Written task:
Leave out the pictures and copy everything else below exactly.
------------------------------------------------
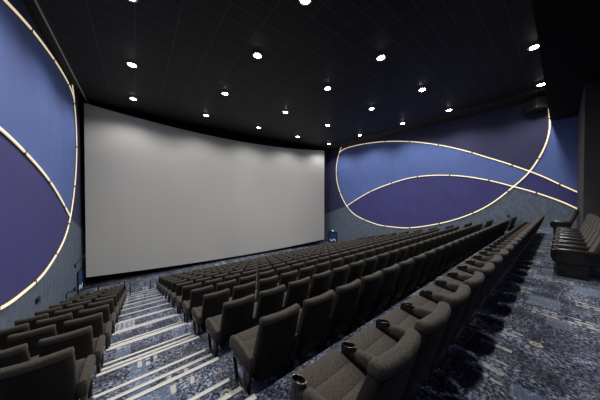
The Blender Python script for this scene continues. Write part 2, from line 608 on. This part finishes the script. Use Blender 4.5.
def make_seat(arms, cups):
    root = thing('cinema_seat', 'x', 'seat')
    # padded backrest
    L = [(0.24, 0.225, 0.88, 0.04), (0.25, 0.215, 0.96, 0.10), (0.42, 0.160, 1.0, 0.125), (0.60, 0.105, 1.0, 0.125), (0.76, 0.060, 1.0, 0.11), (0.918, 0.018, 0.985, 0.092), (0.926, 0.022, 0.975, 0.085)]
    obj('backrest', loft(new(), back_rings(L, 0.247, 0.12, 7)), 'seat_shaded', root, True)
    # head roll with the seam under it
    L = [(0.926, 0.022, 0.972, 0.085), (0.932, 0.014, 0.99, 0.098), (0.955, 0.010, 0.99, 0.100), (0.978, 0.010, 0.98, 0.096), (0.991, 0.016, 0.96, 0.082), (0.999, 0.028, 0.925, 0.055), (1.001, 0.042, 0.87, 0.025)]
    obj('headrest', loft(new(), back_rings(L, 0.247, 0.12, 7)), 'seat', root, True)
    # black shell low behind the padding, standing in for the shade there
    L = [(0.20, 0.235, 0.80, 0.03), (0.21, 0.225, 0.86, 0.05), (0.36, 0.178, 0.92, 0.05), (0.50, 0.140, 0.94, 0.03), (0.505, 0.142, 0.90, 0.02)]
    obj('back_shade_shell', loft(new(), back_rings(L, 0.252, 0.05)), 'shell', root, True)
    # seat cushion with stitched channels across it
    e = sup(24, 5)
    rings = []
    prof_c = [(0.27, 0.5, 0.05), (0.28, 0.93, 0.115), (0.40, 0.985, 0.125), (0.43, 0.985, 0.126), (0.44, 0.975, 0.112), (0.45, 0.985, 0.126), (0.56, 1.0, 0.13), (0.59, 1.0, 0.13), (0.60, 0.99, 0.116), (0.61, 1.0, 0.13),
              (0.70, 1.0, 0.135), (0.75, 0.985, 0.13), (0.785, 0.95, 0.10), (0.80, 0.85, 0.05)]
    for y, wf, h in prof_c:
        zc = 0.35 + 0.11 * (y - 0.27)
        rings.append([(0.245 * wf * c, y, zc + h * 0.5 * s + (0.018 * c * c if s > 0 else 0)) for c, s in e])
    obj('seat_cushion', loft(new(), rings), 'seat', root, True)
    bm = new(); box(bm, -0.2, 0.2, 0.29, 0.70, 0.26, 0.36, 0.015); obj('seat_pan', bm, 'shell', root)
    for s in arms:
        x = s * 0.287
        # slim glossy arm with a padded top and a cup holder at its front
        ea = sup(14, 4)
        rings = []
        for y, wf, z0, z1 in ((0.19, 0.7, 0.38, 0.50), (0.21, 1.0, 0.33, 0.54), (0.40, 1.0, 0.33, 0.54), (0.60, 1.0, 0.31, 0.525 if cups else 0.50), (0.70, 1.0, 0.30, 0.50 if cups else 0.46), (0.74, 0.8, 0.33, 0.44)):
            rings.append([(x + 0.036 * wf * c, y, (z0 + z1) / 2 + (z1 - z0) / 2 * q) for c, q in ea])
        arm = obj('armrest', loft(new(), rings), 'gloss', root, True)
        rings = []
        low = ((0.17, 0.7, 0.50, 0.55), (0.185, 1.0, 0.46, 0.575), (0.34, 1.0, 0.44, 0.578), (0.48, 1.0, 0.44, 0.565), (0.56, 0.95, 0.45, 0.545), (0.585, 0.7, 0.48, 0.52))
        full = ((0.17, 0.7, 0.44, 0.52), (0.185, 1.0, 0.37, 0.55), (0.34, 1.0, 0.36, 0.56), (0.56, 1.0, 0.35, 0.555), (0.68, 1.0, 0.335, 0.535), (0.74, 0.97, 0.34, 0.50), (0.765, 0.7, 0.38, 0.45))
        for y, wf, z0, z1 in (low if cups else full):
            rings.append([(x + 0.0415 * wf * c, y, (z0 + z1) / 2 + (z1 - z0) / 2 * q) for c, q in sup(14, 3)])
        obj('arm_pad', loft(new(), rings), 'seat', arm, True)
        bm = new()
        n = 18

        def oval(rx, ry, z, dy=0.0):
            return [(x + rx * math.cos(2 * math.pi * k / n), 0.665 + dy + ry * math.sin(2 * math.pi * k / n), z - 0.02 * math.sin(2 * math.pi * k / n)) for k in range(n)]
        if cups:
            loft(bm, [oval(0.030, 0.06, 0.30, -0.02), oval(0.040, 0.078, 0.42), oval(0.0415, 0.080, 0.525), oval(0.041, 0.080, 0.538), oval(0.034, 0.068, 0.538), oval(0.030, 0.060, 0.46)])
            obj('cup_holder', bm, 'gloss', arm, True)
        else:
            bm.free()
        # looped side frame down to the floor
        bm = new()
        loop = [(x, 0.20, 0.36), (x, 0.30, 0.33), (x, 0.58, 0.31), (x, 0.66, 0.32), (x, 0.68, 0.27), (x, 0.65, 0.18), (x, 0.60, 0.06), (x, 0.56, 0.03), (x, 0.36, 0.03), (x, 0.32, 0.06), (x, 0.24, 0.28)]
        tube(bm, loop, 0.022, 8, True)
        lg = obj('leg', bm, 'frame', root, True)
        bm = new(); box(bm, x - 0.035, x + 0.035, 0.33, 0.62, 0.0, 0.022, 0.006); obj('foot_plate', bm, 'frame', lg)
        bm = new(); box(bm, x - 0.012, x + 0.012, 0.24, 0.40, 0.12, 0.32, 0.008); obj('side_panel', bm, 'shell', root)
    return root


KIDS = {}


def kids(o):
    if o.name not in KIDS:
        KIDS[o.name] = [c for c in o.children]
    return KIDS[o.name]


def dup(o, parent=None):
    c = o.copy(); col.objects.link(c)
    if parent:
        c.parent = parent
    for k in kids(o):
        dup(k, c)
    return c


HFOV = 300 / F


def screen_size(a, b, z):
    fwd = CS * a + SN * b
    if fwd < 0.4:
        return 0
    x = (SN * a - CS * b) / fwd
    y = z / fwd
    if x < -1.62 or x > 1.50 or y < -1.22:
        return 0
    return 1 / (fwd * fwd)


spots = []
for n in range(0, ROWS + 1):
    for i in range(27):
        a = 2.1 + i
        arms = (-1, 1) if i == 26 else (-1,)
        spots.append((a, 0.915 if n == 0 else 3.10 + PITCH * (n - 1), zrow(n), arms,
                      f'grey seat, {ORD[i + 1]} from the stairs, in the {ORD[n + 1]} long row down from the walkway', f'long row {ORD[n + 1]} from the walkway'))
for n in range(2, 12):
    for i in range(3):
        spots.append((-1.31 - i, 3.10 + PITCH * (n - 1) + (0.12 if n == 2 else 0), zrow(n), (1, -1) if i == 2 else (1,),
                      f'grey seat, {ORD[i + 1]} from the stairs, {ORD[n - 1]} row of the short block by the near wall', 'seats of the short block by the near wall'))
for n in range(1, 12):
    for i in range(3):
        spots.append((31.4 + i, 3.10 + PITCH * (n - 1), zrow(n), (-1, 1) if i == 2 else (-1,),
                      f'grey seat, {ORD[3 - i]} from the wall, {ORD[n]} row of the short block by the far wall', 'seats of the short block by the far wall'))
scored = [(screen_size(a, b + 0.4, z + 1.0), k) for k, (a, b, z, *_r) in enumerate(spots)]
scored = [s for s in scored if s[0] > 0]
scored.sort(reverse=True)
near = [spots[k] for _s, k in scored[:293]]
rest = [spots[k] for _s, k in scored[293:]]
protos = {}
for a, b, z, arms, label, grp in near:
    key = (tuple(sorted(arms)), z == Z0)
    if key not in protos:
        o = protos[key] = make_seat(arms, key[1])
    else:
        o = dup(protos[key])
    o['label'] = label
    o['group'] = grp
    o.location = P(a, b, z)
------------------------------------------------
Task output:
The Blender Python script for this scene continues. Write part 2, from line 608 on. This part finishes the script. Use Blender 4.5.
def make_seat(arms, cups):
    root = thing('cinema_seat', 'x', 'seat')
    # padded backrest
    L = [(0.24, 0.225, 0.88, 0.04), (0.25, 0.215, 0.96, 0.10), (0.42, 0.160, 1.0, 0.125), (0.60, 0.105, 1.0, 0.125), (0.76, 0.060, 1.0, 0.11), (0.918, 0.018, 0.985, 0.092), (0.926, 0.022, 0.975, 0.085)]
    obj('backrest', loft(new(), back_rings(L, 0.247, 0.12, 7)), 'seat_shaded', root, True)
    # head roll with the seam under it
    L = [(0.926, 0.022, 0.972, 0.085), (0.932, 0.014, 0.99, 0.098), (0.955, 0.010, 0.99, 0.100), (0.978, 0.010, 0.98, 0.096), (0.991, 0.016, 0.96, 0.082), (0.999, 0.028, 0.925, 0.055), (1.001, 0.042, 0.87, 0.025)]
    obj('headrest', loft(new(), back_rings(L, 0.247, 0.12, 7)), 'seat', root, True)
    # black shell low behind the padding, standing in for the shade there
    L = [(0.20, 0.235, 0.80, 0.03), (0.21, 0.225, 0.86, 0.05), (0.36, 0.178, 0.92, 0.05), (0.50, 0.140, 0.94, 0.03), (0.505, 0.142, 0.90, 0.02)]
    obj('back_shade_shell', loft(new(), back_rings(L, 0.252, 0.05)), 'shell', root, True)
    # seat cushion with stitched channels across it
    e = sup(24, 5)
    rings = []
    prof_c = [(0.27, 0.5, 0.05), (0.28, 0.93, 0.115), (0.40, 0.985, 0.125), (0.43, 0.985, 0.126), (0.44, 0.975, 0.112), (0.45, 0.985, 0.126), (0.56, 1.0, 0.13), (0.59, 1.0, 0.13), (0.60, 0.99, 0.116), (0.61, 1.0, 0.13),
              (0.70, 1.0, 0.135), (0.75, 0.985, 0.13), (0.785, 0.95, 0.10), (0.80, 0.85, 0.05)]
    for y, wf, h in prof_c:
        zc = 0.35 + 0.11 * (y - 0.27)
        rings.append([(0.245 * wf * c, y, zc + h * 0.5 * s + (0.018 * c * c if s > 0 else 0)) for c, s in e])
    obj('seat_cushion', loft(new(), rings), 'seat', root, True)
    bm = new(); box(bm, -0.2, 0.2, 0.29, 0.70, 0.26, 0.36, 0.015); obj('seat_pan', bm, 'shell', root)
    for s in arms:
        x = s * 0.287
        # slim glossy arm with a padded top and a cup holder at its front
        ea = sup(14, 4)
        rings = []
        for y, wf, z0, z1 in ((0.19, 0.7, 0.38, 0.50), (0.21, 1.0, 0.33, 0.54), (0.40, 1.0, 0.33, 0.54), (0.60, 1.0, 0.31, 0.525 if cups else 0.50), (0.70, 1.0, 0.30, 0.50 if cups else 0.46), (0.74, 0.8, 0.33, 0.44)):
            rings.append([(x + 0.036 * wf * c, y, (z0 + z1) / 2 + (z1 - z0) / 2 * q) for c, q in ea])
        arm = obj('armrest', loft(new(), rings), 'gloss', root, True)
        rings = []
        low = ((0.17, 0.7, 0.50, 0.55), (0.185, 1.0, 0.46, 0.575), (0.34, 1.0, 0.44, 0.578), (0.48, 1.0, 0.44, 0.565), (0.56, 0.95, 0.45, 0.545), (0.585, 0.7, 0.48, 0.52))
        full = ((0.17, 0.7, 0.44, 0.52), (0.185, 1.0, 0.37, 0.55), (0.34, 1.0, 0.36, 0.56), (0.56, 1.0, 0.35, 0.555), (0.68, 1.0, 0.335, 0.535), (0.74, 0.97, 0.34, 0.50), (0.765, 0.7, 0.38, 0.45))
        for y, wf, z0, z1 in (low if cups else full):
            rings.append([(x + 0.0415 * wf * c, y, (z0 + z1) / 2 + (z1 - z0) / 2 * q) for c, q in sup(14, 3)])
        obj('arm_pad', loft(new(), rings), 'seat', arm, True)
        bm = new()
        n = 18

        def oval(rx, ry, z, dy=0.0):
            return [(x + rx * math.cos(2 * math.pi * k / n), 0.665 + dy + ry * math.sin(2 * math.pi * k / n), z - 0.02 * math.sin(2 * math.pi * k / n)) for k in range(n)]
        if cups:
            loft(bm, [oval(0.030, 0.06, 0.30, -0.02), oval(0.040, 0.078, 0.42), oval(0.0415, 0.080, 0.525), oval(0.041, 0.080, 0.538), oval(0.034, 0.068, 0.538), oval(0.030, 0.060, 0.46)])
            obj('cup_holder', bm, 'gloss', arm, True)
        else:
            bm.free()
        # looped side frame down to the floor
        bm = new()
        loop = [(x, 0.20, 0.36), (x, 0.30, 0.33), (x, 0.58, 0.31), (x, 0.66, 0.32), (x, 0.68, 0.27), (x, 0.65, 0.18), (x, 0.60, 0.06), (x, 0.56, 0.03), (x, 0.36, 0.03), (x, 0.32, 0.06), (x, 0.24, 0.28)]
        tube(bm, loop, 0.022, 8, True)
        lg = obj('leg', bm, 'frame', root, True)
        bm = new(); box(bm, x - 0.035, x + 0.035, 0.33, 0.62, 0.0, 0.022, 0.006); obj('foot_plate', bm, 'frame', lg)
        bm = new(); box(bm, x - 0.012, x + 0.012, 0.24, 0.40, 0.12, 0.32, 0.008); obj('side_panel', bm, 'shell', root)
    return root


KIDS = {}


def kids(o):
    if o.name not in KIDS:
        KIDS[o.name] = [c for c in o.children]
    return KIDS[o.name]


def dup(o, parent=None):
    c = o.copy(); col.objects.link(c)
    if parent:
        c.parent = parent
    for k in kids(o):
        dup(k, c)
    return c


HFOV = 300 / F


def screen_size(a, b, z):
    fwd = CS * a + SN * b
    if fwd < 0.4:
        return 0
    x = (SN * a - CS * b) / fwd
    y = z / fwd
    if x < -1.62 or x > 1.50 or y < -1.22:
        return 0
    return 1 / (fwd * fwd)


spots = []
for n in range(0, ROWS + 1):
    for i in range(27):
        a = 2.1 + i
        arms = (-1, 1) if i == 26 else (-1,)
        spots.append((a, 0.915 if n == 0 else 3.10 + PITCH * (n - 1), zrow(n), arms,
                      f'grey seat, {ORD[i + 1]} from the stairs, in the {ORD[n + 1]} long row down from the walkway', f'long row {ORD[n + 1]} from the walkway'))
for n in range(2, 12):
    for i in range(3):
        spots.append((-1.31 - i, 3.10 + PITCH * (n - 1) + (0.12 if n == 2 else 0), zrow(n), (1, -1) if i == 2 else (1,),
                      f'grey seat, {ORD[i + 1]} from the stairs, {ORD[n - 1]} row of the short block by the near wall', 'seats of the short block by the near wall'))
for n in range(1, 12):
    for i in range(3):
        spots.append((31.4 + i, 3.10 + PITCH * (n - 1), zrow(n), (-1, 1) if i == 2 else (-1,),
                      f'grey seat, {ORD[3 - i]} from the wall, {ORD[n]} row of the short block by the far wall', 'seats of the short block by the far wall'))
scored = [(screen_size(a, b + 0.4, z + 1.0), k) for k, (a, b, z, *_r) in enumerate(spots)]
scored = [s for s in scored if s[0] > 0]
scored.sort(reverse=True)
near = [spots[k] for _s, k in scored[:293]]
rest = [spots[k] for _s, k in scored[293:]]
protos = {}
for a, b, z, arms, label, grp in near:
    key = (tuple(sorted(arms)), z == Z0)
    if key not in protos:
        o = protos[key] = make_seat(arms, key[1])
    else:
        o = dup(protos[key])
    o['label'] = label
    o['group'] = grp
    o.location = P(a, b, z)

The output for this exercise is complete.